Be safe while celebrating this Halloween
Buzzed Driving is Drunk Driving


COLUMBUS – No Halloween costume or decoration is as scary as the consequences of drunk driving. This Halloween, remember that Buzzed Driving is Drunk Driving, and the Ohio State Highway Patrol will be cracking down on impaired drivers to keep roadways safe for travel.

According to the National Highway Traffic Safety Administration, almost half (48 percent) of all motor vehicle traffic fatalities on Halloween night in 2012 involved a drunk driver. In 2012 alone, 26 people were killed in drunk-driving crashes on Halloween night.

“The Patrol takes the crime of impaired driving seriously,” said Colonel Paul A. Pride, Patrol superintendent. “The tragedies caused by drunk driving are easily preventable, and everyone should do their part by refraining from driving while impaired.”

In addition, Agents with the Ohio Investigative Unit are reminding everyone who is under 21 that it is against the law to purchase, possess or consume alcohol. It is also illegal to furnish alcohol to anyone who is underage or intoxicated. 

Bar staff need to verify the ages of patrons, to ensure that everyone ordering and consuming alcohol is at least 21 or older. Agents are also asking for bar staff to look out for their patrons – don’t over-serve anyone and keep a watchful eye for drugged drinks.

Agents will be assisting local and state law enforcement agencies with trace-back investigations stemming from alcohol involved crashes or incidents.
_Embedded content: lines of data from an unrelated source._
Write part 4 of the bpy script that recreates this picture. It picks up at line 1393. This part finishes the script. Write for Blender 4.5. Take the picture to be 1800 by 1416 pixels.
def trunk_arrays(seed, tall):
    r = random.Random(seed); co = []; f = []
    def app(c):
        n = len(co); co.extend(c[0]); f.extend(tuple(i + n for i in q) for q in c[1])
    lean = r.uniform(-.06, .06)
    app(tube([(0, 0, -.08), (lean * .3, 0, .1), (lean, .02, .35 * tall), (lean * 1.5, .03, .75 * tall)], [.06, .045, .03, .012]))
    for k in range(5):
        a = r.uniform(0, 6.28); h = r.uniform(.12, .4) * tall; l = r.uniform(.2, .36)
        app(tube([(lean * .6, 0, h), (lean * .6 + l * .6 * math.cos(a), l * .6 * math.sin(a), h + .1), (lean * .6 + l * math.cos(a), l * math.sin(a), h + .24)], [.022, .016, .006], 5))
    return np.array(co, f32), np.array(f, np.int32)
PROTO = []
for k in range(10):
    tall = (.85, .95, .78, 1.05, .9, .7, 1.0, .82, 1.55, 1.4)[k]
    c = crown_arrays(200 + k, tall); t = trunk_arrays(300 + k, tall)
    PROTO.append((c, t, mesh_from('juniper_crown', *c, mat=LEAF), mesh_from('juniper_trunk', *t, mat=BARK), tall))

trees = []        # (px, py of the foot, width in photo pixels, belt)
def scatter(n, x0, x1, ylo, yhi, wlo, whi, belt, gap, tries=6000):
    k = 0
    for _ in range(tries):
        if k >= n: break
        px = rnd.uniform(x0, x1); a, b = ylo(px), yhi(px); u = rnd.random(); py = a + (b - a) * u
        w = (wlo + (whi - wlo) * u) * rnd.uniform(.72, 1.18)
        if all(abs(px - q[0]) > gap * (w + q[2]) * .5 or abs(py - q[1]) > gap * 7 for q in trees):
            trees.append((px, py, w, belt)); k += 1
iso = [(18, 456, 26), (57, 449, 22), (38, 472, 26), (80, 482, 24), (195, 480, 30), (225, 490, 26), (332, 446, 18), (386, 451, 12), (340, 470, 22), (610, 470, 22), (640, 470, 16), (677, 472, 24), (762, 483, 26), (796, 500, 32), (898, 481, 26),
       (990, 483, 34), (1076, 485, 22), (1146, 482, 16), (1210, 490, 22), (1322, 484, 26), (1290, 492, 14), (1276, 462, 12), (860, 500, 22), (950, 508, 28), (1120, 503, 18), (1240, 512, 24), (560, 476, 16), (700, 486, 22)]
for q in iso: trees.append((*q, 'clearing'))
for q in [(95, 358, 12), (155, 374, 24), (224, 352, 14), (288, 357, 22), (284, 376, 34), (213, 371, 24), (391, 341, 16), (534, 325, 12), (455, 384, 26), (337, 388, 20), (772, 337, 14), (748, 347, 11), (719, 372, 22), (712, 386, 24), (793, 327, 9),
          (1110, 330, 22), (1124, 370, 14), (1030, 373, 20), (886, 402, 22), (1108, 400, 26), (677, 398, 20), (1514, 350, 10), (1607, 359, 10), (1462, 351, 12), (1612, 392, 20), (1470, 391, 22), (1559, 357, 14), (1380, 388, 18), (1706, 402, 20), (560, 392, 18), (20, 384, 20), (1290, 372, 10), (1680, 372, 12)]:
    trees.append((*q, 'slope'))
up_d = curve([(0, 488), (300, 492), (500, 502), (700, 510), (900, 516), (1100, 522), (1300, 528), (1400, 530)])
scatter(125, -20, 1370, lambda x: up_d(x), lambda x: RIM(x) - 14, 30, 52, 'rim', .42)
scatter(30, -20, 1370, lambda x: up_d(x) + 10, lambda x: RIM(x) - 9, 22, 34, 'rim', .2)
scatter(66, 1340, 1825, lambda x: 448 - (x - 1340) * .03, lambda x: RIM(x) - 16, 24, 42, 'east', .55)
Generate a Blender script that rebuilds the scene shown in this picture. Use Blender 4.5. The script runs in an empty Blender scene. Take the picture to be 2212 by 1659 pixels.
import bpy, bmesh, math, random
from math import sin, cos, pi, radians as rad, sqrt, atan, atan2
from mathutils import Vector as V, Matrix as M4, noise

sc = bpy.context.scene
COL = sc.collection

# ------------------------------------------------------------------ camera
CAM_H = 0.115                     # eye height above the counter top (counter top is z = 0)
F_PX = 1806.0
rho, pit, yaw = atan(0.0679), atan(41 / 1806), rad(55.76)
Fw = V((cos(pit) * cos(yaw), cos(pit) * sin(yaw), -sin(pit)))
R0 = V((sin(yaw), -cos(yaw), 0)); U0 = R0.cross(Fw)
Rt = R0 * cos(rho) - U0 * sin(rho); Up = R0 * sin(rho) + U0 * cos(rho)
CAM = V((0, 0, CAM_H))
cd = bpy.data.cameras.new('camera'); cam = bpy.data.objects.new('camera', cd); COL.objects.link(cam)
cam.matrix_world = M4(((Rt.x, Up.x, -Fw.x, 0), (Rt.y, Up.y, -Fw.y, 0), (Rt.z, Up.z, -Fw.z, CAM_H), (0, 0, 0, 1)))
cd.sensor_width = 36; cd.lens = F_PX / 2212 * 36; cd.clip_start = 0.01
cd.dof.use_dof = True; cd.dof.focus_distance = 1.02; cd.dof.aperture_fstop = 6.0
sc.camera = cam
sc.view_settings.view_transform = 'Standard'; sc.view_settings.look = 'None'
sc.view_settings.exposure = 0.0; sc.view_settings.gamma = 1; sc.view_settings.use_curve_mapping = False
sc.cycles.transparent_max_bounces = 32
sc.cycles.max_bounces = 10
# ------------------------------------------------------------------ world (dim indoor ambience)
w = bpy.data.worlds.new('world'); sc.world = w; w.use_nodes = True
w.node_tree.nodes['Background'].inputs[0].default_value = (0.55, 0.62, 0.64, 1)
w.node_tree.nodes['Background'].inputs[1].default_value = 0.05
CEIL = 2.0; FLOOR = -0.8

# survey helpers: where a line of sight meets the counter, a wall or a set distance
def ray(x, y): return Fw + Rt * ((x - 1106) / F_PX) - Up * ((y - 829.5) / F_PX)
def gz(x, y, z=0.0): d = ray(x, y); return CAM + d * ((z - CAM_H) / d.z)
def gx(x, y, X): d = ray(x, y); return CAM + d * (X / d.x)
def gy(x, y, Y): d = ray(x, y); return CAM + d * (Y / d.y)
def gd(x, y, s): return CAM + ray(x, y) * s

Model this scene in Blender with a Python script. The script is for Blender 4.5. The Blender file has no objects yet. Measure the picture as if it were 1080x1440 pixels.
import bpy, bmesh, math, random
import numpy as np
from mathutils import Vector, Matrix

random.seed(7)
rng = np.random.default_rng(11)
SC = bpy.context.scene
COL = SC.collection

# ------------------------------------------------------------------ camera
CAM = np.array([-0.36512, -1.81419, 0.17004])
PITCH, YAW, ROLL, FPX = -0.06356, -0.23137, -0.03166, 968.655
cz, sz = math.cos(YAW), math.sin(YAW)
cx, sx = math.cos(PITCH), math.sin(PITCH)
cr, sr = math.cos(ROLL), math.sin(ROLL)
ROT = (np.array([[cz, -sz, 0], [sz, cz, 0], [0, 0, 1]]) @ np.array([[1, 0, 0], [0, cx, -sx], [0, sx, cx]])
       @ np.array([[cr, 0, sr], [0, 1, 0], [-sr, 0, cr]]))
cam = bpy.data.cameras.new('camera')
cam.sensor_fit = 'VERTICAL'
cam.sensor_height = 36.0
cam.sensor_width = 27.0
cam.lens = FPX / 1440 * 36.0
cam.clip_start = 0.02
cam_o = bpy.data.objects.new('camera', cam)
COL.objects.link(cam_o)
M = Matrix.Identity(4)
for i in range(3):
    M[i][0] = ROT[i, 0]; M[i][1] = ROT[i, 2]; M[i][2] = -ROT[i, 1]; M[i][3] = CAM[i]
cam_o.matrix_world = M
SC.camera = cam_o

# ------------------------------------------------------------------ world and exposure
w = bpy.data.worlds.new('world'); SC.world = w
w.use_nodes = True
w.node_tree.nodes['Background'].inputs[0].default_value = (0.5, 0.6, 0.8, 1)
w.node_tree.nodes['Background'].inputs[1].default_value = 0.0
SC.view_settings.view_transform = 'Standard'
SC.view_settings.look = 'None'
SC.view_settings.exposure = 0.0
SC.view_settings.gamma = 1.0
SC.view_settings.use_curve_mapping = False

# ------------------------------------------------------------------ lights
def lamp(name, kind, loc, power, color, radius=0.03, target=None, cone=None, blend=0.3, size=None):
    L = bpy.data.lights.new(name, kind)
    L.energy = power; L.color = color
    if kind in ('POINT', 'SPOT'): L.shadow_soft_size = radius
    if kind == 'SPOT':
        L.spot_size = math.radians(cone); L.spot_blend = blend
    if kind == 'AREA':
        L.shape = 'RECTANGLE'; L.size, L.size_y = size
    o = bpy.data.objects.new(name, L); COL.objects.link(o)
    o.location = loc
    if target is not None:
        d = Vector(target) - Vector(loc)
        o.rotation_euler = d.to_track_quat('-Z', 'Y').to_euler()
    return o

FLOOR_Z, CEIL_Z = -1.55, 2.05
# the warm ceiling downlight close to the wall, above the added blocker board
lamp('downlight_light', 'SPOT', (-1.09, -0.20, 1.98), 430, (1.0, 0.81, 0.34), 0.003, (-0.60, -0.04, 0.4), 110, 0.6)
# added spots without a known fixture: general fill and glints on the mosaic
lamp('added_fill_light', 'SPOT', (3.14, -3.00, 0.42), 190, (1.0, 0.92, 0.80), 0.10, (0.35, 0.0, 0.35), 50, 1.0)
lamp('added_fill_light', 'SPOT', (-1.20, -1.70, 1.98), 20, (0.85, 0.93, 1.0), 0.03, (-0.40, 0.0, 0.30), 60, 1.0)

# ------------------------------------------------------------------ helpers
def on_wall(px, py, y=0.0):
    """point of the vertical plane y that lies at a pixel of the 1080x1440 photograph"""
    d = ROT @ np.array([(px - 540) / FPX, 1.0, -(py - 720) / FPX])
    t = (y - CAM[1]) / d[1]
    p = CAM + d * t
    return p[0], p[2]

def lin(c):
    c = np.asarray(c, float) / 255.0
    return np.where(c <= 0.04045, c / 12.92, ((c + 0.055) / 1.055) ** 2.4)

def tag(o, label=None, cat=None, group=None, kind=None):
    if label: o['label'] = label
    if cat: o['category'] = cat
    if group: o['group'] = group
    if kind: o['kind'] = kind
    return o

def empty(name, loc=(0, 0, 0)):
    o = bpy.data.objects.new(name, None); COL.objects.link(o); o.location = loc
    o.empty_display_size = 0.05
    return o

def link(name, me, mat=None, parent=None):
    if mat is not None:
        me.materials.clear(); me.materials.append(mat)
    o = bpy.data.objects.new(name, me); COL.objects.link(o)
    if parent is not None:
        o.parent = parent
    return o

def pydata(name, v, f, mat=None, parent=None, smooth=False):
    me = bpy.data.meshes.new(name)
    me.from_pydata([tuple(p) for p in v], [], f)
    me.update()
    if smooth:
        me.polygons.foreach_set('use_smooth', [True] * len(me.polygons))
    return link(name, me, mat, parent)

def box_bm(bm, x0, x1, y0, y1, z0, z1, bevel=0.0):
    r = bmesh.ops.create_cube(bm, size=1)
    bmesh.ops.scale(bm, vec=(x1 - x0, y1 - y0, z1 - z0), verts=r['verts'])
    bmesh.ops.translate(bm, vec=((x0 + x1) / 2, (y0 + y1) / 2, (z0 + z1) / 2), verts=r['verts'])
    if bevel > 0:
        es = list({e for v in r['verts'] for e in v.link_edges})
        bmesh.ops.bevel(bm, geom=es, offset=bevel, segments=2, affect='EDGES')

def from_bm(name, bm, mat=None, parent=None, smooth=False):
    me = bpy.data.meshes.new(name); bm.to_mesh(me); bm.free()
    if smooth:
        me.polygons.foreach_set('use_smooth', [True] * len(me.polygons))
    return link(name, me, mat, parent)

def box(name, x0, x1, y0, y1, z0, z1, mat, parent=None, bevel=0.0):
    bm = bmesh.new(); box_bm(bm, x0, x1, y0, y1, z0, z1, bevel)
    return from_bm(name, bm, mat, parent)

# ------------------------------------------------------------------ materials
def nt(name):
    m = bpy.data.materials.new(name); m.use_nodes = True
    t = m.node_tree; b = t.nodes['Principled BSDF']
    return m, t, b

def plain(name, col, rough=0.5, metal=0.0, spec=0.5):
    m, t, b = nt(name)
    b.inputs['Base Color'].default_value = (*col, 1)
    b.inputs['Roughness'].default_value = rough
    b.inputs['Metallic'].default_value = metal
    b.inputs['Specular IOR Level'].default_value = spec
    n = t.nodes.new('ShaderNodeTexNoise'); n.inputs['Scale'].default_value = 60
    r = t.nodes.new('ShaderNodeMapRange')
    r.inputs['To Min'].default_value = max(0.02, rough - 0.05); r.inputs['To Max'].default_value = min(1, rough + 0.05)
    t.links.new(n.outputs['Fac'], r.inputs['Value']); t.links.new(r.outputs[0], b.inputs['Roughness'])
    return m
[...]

Following these simple tips can help ensure that everyone enjoys their Halloween celebration:

  • Be responsible by not drinking and driving. Designate a sober driver before festivities begin, or plan to use a taxi or public transportation.
  • Drink responsibly if you are 21 or older. Bartenders or friends may refuse to serve you. Do not drink if you are younger than 21.
  • If you see an impaired driver on the road, call #677 to report it. You might save a life.